### Problem description:
Draw out every line with the word "Blender" from the listing below.

### Supplied data:

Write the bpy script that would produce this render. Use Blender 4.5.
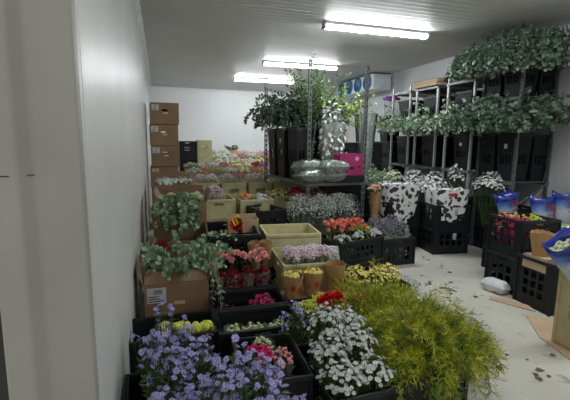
import bpy, math, random
from math import sin, cos, pi, radians as rad
from mathutils import Vector as V, Matrix as M, noise as NZ
random.seed(7)
SC = bpy.context.scene
COL = SC.collection
for o in list(bpy.data.objects): bpy.data.objects.remove(o)

# ------------------------------------------------------------------ camera
H_CAM = 1.40
yaw, pitch, roll = 0.30133812, 0.15010139, 0.012
fwd = V((sin(yaw)*cos(pitch), cos(yaw)*cos(pitch), -sin(pitch)))
rgt = V((cos(yaw), -sin(yaw), 0)); up = rgt.cross(fwd)
R_ = rgt*cos(roll)+up*sin(roll); U_ = -rgt*sin(roll)+up*cos(roll)
cd = bpy.data.cameras.new('camera'); cam = bpy.data.objects.new('camera', cd); COL.objects.link(cam)
cd.sensor_width = 36; cd.lens = 400/570*36; cd.clip_start = 0.02; cd.clip_end = 100
m = M((( R_.x, U_.x, -fwd.x, 0), (R_.y, U_.y, -fwd.y, 0), (R_.z, U_.z, -fwd.z, H_CAM), (0, 0, 0, 1)))
cam.matrix_world = m
SC.camera = cam
# ------------------------------------------------------------------ world, exposure
w = bpy.data.worlds.new('world'); SC.world = w; w.use_nodes = True
w.node_tree.nodes['Background'].inputs[0].default_value = (0.93, 0.92, 0.86, 1)
w.node_tree.nodes['Background'].inputs[1].default_value = 0.22
LAMP = 22.0
SC.view_settings.view_transform = 'Standard'; SC.view_settings.look = 'None'
SC.view_settings.exposure = 1.75; SC.view_settings.gamma = 1.0; SC.view_settings.use_curve_mapping = False
SC.cycles.max_bounces = 8; SC.cycles.diffuse_bounces = 4; SC.cycles.transparent_max_bounces = 12
SC.cycles.caustics_reflective = False; SC.cycles.caustics_refractive = False

# ------------------------------------------------------------------ materials
def mat(name, c1, c2=None, rough=.6, scale=8, metal=0, alpha=1, island=False, bump=0, bscale=60, emit=0, spec=.5, trans=0):
    c2 = c2 or tuple(min(1, x*.8) for x in c1)
    m = bpy.data.materials.new(name); m.use_nodes = True; nt = m.node_tree; N = nt.nodes; L = nt.links
    b = N['Principled BSDF']; b.inputs['Roughness'].default_value = rough; b.inputs['Metallic'].default_value = metal
    b.inputs['Alpha'].default_value = alpha; b.inputs['Specular IOR Level'].default_value = spec
    tc = N.new('ShaderNodeTexCoord')
    nz = N.new('ShaderNodeTexNoise'); nz.inputs['Scale'].default_value = scale; nz.inputs['Detail'].default_value = 5
    L.new(tc.outputs['Object'], nz.inputs['Vector'])
    mx = N.new('ShaderNodeMix'); mx.data_type = 'RGBA'
    mx.inputs[6].default_value = (*c1, 1); mx.inputs[7].default_value = (*c2, 1)
    if island:
        g = N.new('ShaderNodeNewGeometry'); L.new(g.outputs['Random Per Island'], mx.inputs[0])
    else:
        rp = N.new('ShaderNodeMapRange'); rp.inputs[1].default_value = .35; rp.inputs[2].default_value = .65
        L.new(nz.outputs['Fac'], rp.inputs[0]); L.new(rp.outputs[0], mx.inputs[0])
    L.new(mx.outputs[2], b.inputs['Base Color'])
    if trans: b.inputs['Subsurface Weight'].default_value = trans; b.inputs['Subsurface Radius'].default_value = (.01, .01, .005); b.inputs['Subsurface Scale'].default_value = .3
    if bump:
        n2 = N.new('ShaderNodeTexNoise'); n2.inputs['Scale'].default_value = bscale; L.new(tc.outputs['Object'], n2.inputs['Vector'])
        bp = N.new('ShaderNodeBump'); bp.inputs['Strength'].default_value = bump; bp.inputs['Distance'].default_value = .01
        L.new(n2.outputs['Fac'], bp.inputs['Height']); L.new(bp.outputs[0], b.inputs['Normal'])
    if emit:
        b.inputs['Emission Color'].default_value = (0.93, 0.97, 1, 1); b.inputs['Emission Strength'].default_value = emit
    return m

def ribbed(name, c1, c2, axis, period, strength, rough, spec=.5, rib=None):
    """painted sandwich panel: fine pressed ribs (bump) + wider joints, light dirt"""
    m = mat(name, c1, c2, rough=rough, scale=1.3, spec=spec); nt = m.node_tree; N = nt.nodes; L = nt.links; b = N['Principled BSDF']
    tc = N['Texture Coordinate']; sp = N.new('ShaderNodeSeparateXYZ'); L.new(tc.outputs['Object'], sp.inputs[0])
    def wave(per, ex):
        a = N.new('ShaderNodeMath'); a.operation = 'MULTIPLY'; a.inputs[1].default_value = 2*pi/per; L.new(sp.outputs[axis], a.inputs[0])
        s = N.new('ShaderNodeMath'); s.operation = 'SINE'; L.new(a.outputs[0], s.inputs[0])
        h = N.new('ShaderNodeMath'); h.operation = 'MULTIPLY_ADD'; h.inputs[1].default_value = .5; h.inputs[2].default_value = .5; L.new(s.outputs[0], h.inputs[0])
        p = N.new('ShaderNodeMath'); p.operation = 'POWER'; p.inputs[1].default_value = ex; L.new(h.outputs[0], p.inputs[0]); return p
    w1 = wave(period, 3); w2 = wave(1.0, 1500)
    ad = N.new('ShaderNodeMath'); ad.operation = 'MULTIPLY_ADD'; ad.inputs[1].default_value = -3; L.new(w2.outputs[0], ad.inputs[0]); L.new(w1.outputs[0], ad.inputs[2])
    bp = N.new('ShaderNodeBump'); bp.inputs['Strength'].default_value = strength; bp.inputs['Distance'].default_value = .004
    L.new(ad.outputs[0], bp.inputs['Height']); L.new(bp.outputs[0], b.inputs['Normal'])
    return m

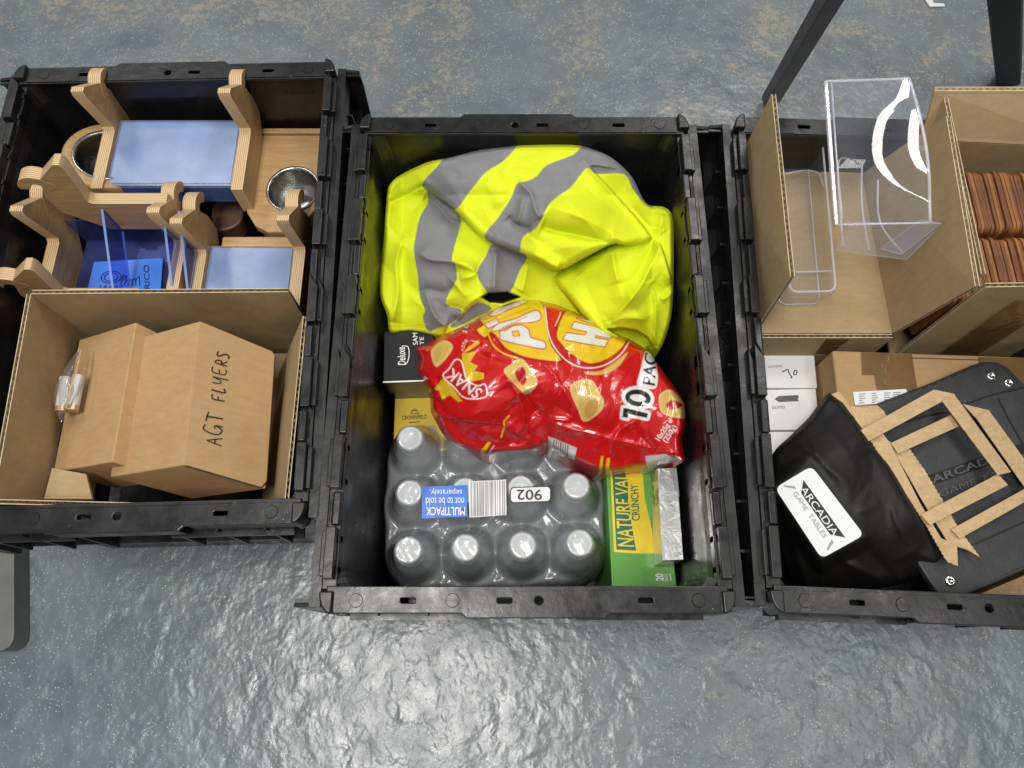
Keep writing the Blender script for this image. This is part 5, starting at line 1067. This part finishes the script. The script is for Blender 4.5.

### Result of the exercise:
Write the bpy script that would produce this render. Use Blender 4.5.
Keep writing the Blender script for this image. This is part 5, starting at line 1067. This part finishes the script. The script is for Blender 4.5.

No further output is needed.